Build a Foundation of Texture
The 1970s style was all about texture. It actually pushed texture over the top and applied in unexpected places. Rough woolen upholstery, fuzzy shag carpet, rough wall paneling, smooth shiny plastic all juxtaposed against each other made a tactile extravaganza. Simply pulling one of these elements out of a 1970s style room and inserting into a modern room would likely produce a comical result, so instead you really need to select the element and interpret it to compliment your design. For example, instead of installing a shag rug, add a shag pillow to your couch or a green throw to the back of the couch.
Graceful Movement
Since the seventies aesthetic pulled much of its inspiration from nature, the style was dominated by curving lines. Everything from molded plastic chairs to accessories to graphics all were inspired by elements from nature. This element of the 1970s style translates easily into our current design aesthetic. With the push for preserving nature and incorporating environmentally friendly design in our current design trends, bringing in the seventies obsession with nature does not need much translation. Bringing in colors from the seventies to support current organic designs is a wonderfully complimentary match.
In Today’s Language
When you are looking to create rooms that are retro inspired, you can look to public places that have done much of the work for you. For example, Hotel Sax has designed rooms with a nod to the fifties, sixties and seventies. By studying how they pull the element of a period into a modern design, you can begin to translate your own favorite elements from a seventies room to work in your space today.

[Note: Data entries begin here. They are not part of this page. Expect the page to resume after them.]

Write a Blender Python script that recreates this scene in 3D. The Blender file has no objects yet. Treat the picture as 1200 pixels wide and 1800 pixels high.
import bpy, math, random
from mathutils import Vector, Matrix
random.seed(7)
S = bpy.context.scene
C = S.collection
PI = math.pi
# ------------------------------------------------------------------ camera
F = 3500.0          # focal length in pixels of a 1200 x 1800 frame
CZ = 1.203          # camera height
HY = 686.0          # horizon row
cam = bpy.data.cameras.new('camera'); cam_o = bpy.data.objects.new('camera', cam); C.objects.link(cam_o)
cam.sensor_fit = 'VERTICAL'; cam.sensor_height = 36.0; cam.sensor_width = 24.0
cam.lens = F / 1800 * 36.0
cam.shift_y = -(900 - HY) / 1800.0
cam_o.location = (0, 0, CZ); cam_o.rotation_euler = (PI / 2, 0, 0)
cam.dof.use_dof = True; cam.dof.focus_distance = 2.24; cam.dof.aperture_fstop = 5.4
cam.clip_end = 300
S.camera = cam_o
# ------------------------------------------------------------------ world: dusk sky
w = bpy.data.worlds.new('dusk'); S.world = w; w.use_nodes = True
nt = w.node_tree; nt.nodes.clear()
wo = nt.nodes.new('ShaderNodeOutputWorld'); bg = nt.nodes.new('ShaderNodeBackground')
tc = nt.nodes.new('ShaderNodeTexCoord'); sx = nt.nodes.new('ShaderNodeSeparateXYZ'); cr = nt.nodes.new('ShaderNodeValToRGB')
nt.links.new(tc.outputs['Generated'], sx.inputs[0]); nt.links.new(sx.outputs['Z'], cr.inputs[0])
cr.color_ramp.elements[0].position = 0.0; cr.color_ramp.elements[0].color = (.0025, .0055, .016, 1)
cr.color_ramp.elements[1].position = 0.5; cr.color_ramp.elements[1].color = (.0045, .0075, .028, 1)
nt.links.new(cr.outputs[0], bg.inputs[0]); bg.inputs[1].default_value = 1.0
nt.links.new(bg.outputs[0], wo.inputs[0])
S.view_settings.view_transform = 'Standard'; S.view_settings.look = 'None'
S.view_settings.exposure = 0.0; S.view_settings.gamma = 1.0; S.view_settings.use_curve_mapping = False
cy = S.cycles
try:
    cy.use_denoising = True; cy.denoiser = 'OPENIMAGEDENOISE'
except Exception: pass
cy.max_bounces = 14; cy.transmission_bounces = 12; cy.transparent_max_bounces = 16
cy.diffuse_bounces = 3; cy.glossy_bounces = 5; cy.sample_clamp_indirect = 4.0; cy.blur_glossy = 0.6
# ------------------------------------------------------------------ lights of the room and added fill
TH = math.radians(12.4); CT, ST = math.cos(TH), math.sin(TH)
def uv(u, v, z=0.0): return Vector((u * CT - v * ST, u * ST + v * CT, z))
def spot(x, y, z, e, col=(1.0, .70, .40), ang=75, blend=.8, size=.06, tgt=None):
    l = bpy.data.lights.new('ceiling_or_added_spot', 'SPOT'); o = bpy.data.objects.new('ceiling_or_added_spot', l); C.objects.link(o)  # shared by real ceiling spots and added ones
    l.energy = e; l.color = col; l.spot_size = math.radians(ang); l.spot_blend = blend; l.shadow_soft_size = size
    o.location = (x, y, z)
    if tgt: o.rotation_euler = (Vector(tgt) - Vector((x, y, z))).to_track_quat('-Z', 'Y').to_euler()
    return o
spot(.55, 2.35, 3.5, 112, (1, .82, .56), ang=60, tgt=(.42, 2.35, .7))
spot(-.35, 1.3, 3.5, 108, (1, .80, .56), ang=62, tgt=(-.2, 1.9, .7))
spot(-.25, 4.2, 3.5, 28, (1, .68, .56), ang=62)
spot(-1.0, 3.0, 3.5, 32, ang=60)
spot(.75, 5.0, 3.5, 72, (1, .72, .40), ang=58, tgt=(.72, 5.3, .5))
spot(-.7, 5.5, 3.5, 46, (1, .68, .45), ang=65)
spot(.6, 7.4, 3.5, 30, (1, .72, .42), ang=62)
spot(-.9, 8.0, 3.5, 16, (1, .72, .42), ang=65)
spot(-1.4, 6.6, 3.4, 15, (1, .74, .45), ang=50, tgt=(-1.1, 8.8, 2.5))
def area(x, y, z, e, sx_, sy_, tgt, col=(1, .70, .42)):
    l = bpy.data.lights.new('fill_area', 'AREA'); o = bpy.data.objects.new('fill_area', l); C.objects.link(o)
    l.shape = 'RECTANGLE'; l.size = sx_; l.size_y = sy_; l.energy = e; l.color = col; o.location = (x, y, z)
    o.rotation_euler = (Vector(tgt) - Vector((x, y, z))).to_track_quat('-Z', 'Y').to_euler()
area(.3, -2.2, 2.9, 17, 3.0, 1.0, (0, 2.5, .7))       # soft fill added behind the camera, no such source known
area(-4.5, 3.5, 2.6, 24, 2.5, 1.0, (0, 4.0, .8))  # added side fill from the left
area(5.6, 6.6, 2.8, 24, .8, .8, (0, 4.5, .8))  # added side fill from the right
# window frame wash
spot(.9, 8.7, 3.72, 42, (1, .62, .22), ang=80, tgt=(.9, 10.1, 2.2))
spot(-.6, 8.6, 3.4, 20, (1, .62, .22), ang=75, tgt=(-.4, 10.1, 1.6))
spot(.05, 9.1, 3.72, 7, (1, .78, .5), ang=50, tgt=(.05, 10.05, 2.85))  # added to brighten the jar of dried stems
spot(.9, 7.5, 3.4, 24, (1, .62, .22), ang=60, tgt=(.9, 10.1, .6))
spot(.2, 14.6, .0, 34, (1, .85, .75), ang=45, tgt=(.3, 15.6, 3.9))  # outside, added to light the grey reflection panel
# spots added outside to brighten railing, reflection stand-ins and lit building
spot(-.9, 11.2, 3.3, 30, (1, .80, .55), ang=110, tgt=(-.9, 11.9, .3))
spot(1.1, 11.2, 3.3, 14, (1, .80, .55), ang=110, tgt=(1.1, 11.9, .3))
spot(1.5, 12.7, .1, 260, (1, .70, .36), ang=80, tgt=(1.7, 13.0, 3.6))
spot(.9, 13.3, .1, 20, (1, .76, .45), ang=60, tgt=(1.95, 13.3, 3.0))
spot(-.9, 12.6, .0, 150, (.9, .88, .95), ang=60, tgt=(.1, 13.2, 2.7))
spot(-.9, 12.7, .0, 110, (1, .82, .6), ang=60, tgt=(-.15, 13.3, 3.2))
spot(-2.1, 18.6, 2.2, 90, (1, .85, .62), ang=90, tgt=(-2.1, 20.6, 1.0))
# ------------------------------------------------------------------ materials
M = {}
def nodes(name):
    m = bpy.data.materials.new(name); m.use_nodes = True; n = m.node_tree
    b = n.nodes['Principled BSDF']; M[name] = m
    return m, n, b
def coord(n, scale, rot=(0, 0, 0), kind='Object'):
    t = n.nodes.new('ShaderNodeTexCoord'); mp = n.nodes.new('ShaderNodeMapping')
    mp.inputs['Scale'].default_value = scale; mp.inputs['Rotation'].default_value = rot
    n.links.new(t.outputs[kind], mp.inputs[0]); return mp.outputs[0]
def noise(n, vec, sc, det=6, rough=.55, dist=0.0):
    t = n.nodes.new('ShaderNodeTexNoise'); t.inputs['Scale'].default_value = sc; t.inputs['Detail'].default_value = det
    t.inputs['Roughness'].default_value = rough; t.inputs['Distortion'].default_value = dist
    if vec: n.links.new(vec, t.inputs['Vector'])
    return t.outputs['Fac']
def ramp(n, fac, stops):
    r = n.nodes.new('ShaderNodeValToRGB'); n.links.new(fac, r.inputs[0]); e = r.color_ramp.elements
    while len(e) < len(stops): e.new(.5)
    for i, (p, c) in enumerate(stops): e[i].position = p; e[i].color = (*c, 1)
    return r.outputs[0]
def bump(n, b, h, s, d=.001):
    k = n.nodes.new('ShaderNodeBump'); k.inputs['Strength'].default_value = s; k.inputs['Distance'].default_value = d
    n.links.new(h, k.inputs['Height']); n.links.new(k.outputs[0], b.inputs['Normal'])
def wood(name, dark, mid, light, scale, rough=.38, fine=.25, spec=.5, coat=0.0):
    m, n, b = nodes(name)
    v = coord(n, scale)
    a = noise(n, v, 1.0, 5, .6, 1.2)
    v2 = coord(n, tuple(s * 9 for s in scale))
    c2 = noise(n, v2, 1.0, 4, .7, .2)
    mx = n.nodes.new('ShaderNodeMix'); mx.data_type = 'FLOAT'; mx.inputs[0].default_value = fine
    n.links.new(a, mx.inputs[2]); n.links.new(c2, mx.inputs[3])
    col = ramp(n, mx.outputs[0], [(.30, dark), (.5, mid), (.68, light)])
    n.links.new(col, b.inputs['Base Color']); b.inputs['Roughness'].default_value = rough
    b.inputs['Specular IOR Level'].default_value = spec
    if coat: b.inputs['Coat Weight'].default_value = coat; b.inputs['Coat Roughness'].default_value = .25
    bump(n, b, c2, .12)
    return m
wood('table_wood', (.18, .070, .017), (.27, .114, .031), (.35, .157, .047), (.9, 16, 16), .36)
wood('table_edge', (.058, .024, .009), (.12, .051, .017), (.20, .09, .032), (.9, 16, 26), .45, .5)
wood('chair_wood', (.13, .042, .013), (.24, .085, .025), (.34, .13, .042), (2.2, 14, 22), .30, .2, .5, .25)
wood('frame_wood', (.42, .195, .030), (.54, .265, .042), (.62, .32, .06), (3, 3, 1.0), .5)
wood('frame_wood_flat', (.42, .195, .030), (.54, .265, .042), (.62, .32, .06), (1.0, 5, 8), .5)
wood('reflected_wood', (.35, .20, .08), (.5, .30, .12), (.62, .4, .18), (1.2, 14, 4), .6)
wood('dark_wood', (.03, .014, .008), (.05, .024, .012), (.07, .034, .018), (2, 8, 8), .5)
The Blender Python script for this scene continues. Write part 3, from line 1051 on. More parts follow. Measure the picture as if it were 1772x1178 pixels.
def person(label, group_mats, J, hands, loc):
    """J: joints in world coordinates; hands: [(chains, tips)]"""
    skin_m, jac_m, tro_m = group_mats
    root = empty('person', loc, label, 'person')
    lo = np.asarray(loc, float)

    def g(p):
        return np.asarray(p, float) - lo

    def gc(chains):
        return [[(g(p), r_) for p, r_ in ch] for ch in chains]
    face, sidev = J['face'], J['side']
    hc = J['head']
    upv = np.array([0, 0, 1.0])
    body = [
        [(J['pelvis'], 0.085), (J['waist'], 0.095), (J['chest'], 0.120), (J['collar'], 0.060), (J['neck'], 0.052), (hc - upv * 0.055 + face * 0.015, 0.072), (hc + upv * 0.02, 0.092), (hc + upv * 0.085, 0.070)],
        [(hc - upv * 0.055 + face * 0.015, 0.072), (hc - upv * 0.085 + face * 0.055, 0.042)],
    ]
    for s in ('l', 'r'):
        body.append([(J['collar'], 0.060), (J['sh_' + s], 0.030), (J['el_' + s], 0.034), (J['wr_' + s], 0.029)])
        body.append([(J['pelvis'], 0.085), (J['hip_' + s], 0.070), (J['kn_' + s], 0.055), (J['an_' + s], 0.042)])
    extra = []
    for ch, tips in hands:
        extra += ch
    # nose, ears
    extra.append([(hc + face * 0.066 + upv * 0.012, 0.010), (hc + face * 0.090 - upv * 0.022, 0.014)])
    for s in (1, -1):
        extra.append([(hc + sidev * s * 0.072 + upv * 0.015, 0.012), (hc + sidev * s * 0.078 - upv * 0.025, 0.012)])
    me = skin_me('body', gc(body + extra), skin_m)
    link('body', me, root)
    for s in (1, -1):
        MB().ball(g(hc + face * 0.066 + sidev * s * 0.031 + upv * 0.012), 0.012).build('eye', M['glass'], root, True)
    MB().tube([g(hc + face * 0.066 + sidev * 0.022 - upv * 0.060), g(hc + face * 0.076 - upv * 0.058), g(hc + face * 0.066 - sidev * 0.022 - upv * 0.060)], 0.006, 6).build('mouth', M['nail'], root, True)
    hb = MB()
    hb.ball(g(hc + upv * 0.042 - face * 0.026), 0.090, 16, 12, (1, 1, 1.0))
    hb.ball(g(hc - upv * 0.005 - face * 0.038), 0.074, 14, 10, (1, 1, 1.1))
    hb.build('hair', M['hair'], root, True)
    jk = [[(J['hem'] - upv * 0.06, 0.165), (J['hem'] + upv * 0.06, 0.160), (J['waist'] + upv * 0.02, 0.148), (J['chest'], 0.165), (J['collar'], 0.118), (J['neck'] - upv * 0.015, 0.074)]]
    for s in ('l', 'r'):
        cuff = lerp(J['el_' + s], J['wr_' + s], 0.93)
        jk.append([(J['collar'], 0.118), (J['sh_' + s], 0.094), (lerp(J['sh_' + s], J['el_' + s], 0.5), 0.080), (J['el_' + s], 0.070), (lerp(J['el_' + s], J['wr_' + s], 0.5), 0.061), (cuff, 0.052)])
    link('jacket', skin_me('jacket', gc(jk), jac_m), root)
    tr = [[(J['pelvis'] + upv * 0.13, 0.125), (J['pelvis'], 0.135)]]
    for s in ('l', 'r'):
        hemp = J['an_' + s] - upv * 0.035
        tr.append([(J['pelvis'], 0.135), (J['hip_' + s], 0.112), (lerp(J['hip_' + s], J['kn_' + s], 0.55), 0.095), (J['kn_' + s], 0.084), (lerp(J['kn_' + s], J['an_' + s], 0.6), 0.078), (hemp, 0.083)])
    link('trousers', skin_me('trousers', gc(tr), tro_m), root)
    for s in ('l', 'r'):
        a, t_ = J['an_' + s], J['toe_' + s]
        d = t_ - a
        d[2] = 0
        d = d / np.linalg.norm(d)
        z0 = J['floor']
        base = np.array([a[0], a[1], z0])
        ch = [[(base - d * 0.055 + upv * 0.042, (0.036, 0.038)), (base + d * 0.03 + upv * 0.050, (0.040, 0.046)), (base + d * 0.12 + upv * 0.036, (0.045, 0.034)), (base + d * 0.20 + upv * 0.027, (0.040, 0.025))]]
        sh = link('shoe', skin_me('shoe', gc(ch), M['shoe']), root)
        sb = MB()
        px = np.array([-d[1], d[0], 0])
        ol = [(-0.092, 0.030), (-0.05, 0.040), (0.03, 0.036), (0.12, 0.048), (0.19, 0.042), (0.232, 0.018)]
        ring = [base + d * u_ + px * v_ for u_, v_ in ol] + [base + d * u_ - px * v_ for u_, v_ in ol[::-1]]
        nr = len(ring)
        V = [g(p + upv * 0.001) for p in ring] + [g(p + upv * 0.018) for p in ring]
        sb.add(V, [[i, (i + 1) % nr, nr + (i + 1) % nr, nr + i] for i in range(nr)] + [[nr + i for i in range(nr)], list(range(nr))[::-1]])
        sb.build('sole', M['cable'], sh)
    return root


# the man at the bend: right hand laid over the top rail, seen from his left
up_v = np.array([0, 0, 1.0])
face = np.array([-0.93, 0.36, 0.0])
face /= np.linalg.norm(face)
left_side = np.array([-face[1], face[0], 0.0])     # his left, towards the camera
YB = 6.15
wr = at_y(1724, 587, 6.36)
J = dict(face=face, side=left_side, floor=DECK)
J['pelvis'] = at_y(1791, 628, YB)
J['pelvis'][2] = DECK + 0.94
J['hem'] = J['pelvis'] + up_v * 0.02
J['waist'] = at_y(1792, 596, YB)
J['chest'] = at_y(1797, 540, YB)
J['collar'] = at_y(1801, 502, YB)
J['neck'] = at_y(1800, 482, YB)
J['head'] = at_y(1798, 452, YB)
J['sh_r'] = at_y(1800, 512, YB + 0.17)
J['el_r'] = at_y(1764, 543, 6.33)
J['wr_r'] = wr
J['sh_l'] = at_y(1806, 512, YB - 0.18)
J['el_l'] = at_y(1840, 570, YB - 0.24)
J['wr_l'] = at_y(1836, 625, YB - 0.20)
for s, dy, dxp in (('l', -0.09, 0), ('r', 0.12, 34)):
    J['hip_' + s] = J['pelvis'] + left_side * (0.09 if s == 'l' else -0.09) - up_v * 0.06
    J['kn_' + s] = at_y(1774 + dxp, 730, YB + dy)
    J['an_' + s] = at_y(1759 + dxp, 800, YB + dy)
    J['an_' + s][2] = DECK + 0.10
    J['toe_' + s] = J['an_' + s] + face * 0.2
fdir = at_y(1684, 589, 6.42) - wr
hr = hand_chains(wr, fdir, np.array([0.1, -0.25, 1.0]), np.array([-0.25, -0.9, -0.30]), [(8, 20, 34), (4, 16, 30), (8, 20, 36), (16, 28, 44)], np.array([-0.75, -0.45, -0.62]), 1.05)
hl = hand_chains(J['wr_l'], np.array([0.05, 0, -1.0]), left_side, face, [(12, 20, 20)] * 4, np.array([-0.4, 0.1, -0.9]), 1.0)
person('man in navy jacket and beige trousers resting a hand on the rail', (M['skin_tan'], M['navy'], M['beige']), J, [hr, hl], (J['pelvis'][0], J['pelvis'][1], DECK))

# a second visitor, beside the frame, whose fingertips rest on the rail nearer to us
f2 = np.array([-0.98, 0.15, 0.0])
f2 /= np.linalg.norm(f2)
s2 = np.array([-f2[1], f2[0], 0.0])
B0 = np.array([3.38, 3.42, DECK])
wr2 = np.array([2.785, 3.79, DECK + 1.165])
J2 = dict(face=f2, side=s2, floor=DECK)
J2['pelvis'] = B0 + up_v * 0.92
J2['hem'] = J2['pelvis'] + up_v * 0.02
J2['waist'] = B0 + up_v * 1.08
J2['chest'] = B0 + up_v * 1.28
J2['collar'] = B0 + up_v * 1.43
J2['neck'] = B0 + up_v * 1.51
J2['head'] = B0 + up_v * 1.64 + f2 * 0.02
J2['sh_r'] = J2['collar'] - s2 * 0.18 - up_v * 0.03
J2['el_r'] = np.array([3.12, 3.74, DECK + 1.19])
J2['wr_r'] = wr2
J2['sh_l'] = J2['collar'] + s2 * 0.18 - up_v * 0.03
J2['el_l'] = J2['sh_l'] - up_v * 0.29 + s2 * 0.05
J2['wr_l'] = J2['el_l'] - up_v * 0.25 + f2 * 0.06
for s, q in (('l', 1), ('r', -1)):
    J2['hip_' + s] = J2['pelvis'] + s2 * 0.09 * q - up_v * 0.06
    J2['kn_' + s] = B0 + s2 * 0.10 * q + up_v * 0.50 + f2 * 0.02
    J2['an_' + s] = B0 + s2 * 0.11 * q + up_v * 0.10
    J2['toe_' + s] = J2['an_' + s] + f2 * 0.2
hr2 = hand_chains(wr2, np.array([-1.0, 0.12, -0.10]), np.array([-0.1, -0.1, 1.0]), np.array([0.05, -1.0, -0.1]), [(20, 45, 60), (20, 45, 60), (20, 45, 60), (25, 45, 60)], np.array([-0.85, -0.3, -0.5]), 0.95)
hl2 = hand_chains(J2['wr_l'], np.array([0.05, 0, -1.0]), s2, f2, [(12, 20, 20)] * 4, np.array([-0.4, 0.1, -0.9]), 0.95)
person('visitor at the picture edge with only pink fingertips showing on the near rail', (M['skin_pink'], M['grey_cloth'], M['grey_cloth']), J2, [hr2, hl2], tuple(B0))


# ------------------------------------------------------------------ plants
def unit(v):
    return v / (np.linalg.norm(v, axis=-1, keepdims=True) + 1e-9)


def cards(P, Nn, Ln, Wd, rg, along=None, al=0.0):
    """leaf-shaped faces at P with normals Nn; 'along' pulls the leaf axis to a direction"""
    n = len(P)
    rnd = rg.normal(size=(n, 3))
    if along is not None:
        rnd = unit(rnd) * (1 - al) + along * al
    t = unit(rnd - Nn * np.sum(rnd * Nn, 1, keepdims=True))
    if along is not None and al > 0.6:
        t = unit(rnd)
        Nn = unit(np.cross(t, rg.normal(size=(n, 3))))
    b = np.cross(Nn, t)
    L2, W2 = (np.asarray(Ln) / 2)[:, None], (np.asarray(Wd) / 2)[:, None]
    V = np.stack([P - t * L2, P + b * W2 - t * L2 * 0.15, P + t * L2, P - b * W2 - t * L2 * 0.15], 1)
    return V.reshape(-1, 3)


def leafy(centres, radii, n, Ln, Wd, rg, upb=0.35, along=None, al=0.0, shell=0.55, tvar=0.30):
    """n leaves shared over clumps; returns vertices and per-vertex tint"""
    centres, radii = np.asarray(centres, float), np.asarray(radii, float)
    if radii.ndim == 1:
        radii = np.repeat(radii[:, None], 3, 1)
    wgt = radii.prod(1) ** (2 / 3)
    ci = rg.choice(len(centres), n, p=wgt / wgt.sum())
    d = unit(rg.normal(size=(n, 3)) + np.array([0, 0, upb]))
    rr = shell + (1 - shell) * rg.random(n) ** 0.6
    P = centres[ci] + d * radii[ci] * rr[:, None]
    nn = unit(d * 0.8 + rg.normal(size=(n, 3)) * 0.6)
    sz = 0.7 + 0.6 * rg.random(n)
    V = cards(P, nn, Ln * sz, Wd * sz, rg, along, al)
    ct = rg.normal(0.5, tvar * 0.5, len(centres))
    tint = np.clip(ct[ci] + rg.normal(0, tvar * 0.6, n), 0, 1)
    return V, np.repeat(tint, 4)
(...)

Elements from the seventies like bold graphics, natural colors and lines can all translate easily into any room today. By using just a splash of a seventies inspired color palette and incorporating the seventies green and gold into a room by way of accessories such as metal wall vases and wall sculptures, you give a retro twist to your room instead of just making it look old.
By balancing pops of retro influence around a room you can make a stunning and individual room that hearkens back to the days of crazy shag carpets, shiny plastic furniture and amazing colors pulled straight from the outdoors. By paying attention to scale and balance,all of these elements can be introduced into a modern room, and the results rather than being horrible or comical are actually stunning.